Nebraska State Senator Tony Vargas
Nebaska state Sen. Tony Vargas of Omaha introduces his measure that would require high schools to allow students to breastfeed and set alternative attendance and coursework standards for those who are pregnant or parenting at an Education Committee hearing in Lincoln, Neb., Monday, Jan. 30, 2017. (AP Photo/Nati Harnik)

Did Vargas support a 'risky investment scheme'?

The claim is made in “Crazy,” paid for by the Congressional Leadership Fund, and was one of the first to hit the airwaves.

It’s based on an amendmentto a bill in 2018 that Vargas voted in favor of, aiming to balance Omaha Public School’s severely underfunded pension.
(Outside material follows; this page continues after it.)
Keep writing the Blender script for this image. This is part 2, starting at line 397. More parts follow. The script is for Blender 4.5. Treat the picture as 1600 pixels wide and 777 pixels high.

The amendment would have allowed OPS to issue $300 million in pension obligation bonds without a vote of the people. Supporters, which included State Sen. Brett Lindstrom, a Republican, argued it was “the best worst solution” to fix the troubled teachers’ pension fund and that it was a good first step to stabilize the fund.

Conservative state senators criticized the legislation due to a lack of public vote and feared the investments wouldn’t yield enough to cover the interest rate. The nonpartisan group ‘Government Finance Officers Association’ argues local government should never issue these bonds, saying pension obligation bonds “involve considerable investment risk, making this goal very speculative.”

Is Vargas a 'crazy liberal?'

It's a subjective claim, made especially in an ad called "Crazy."

Vargas pushed back on the characterization in his interview with 3 News Now.

"None of my campaigns have been focused on ... an ideology or just representing one party," he said. "I want to represent everybody."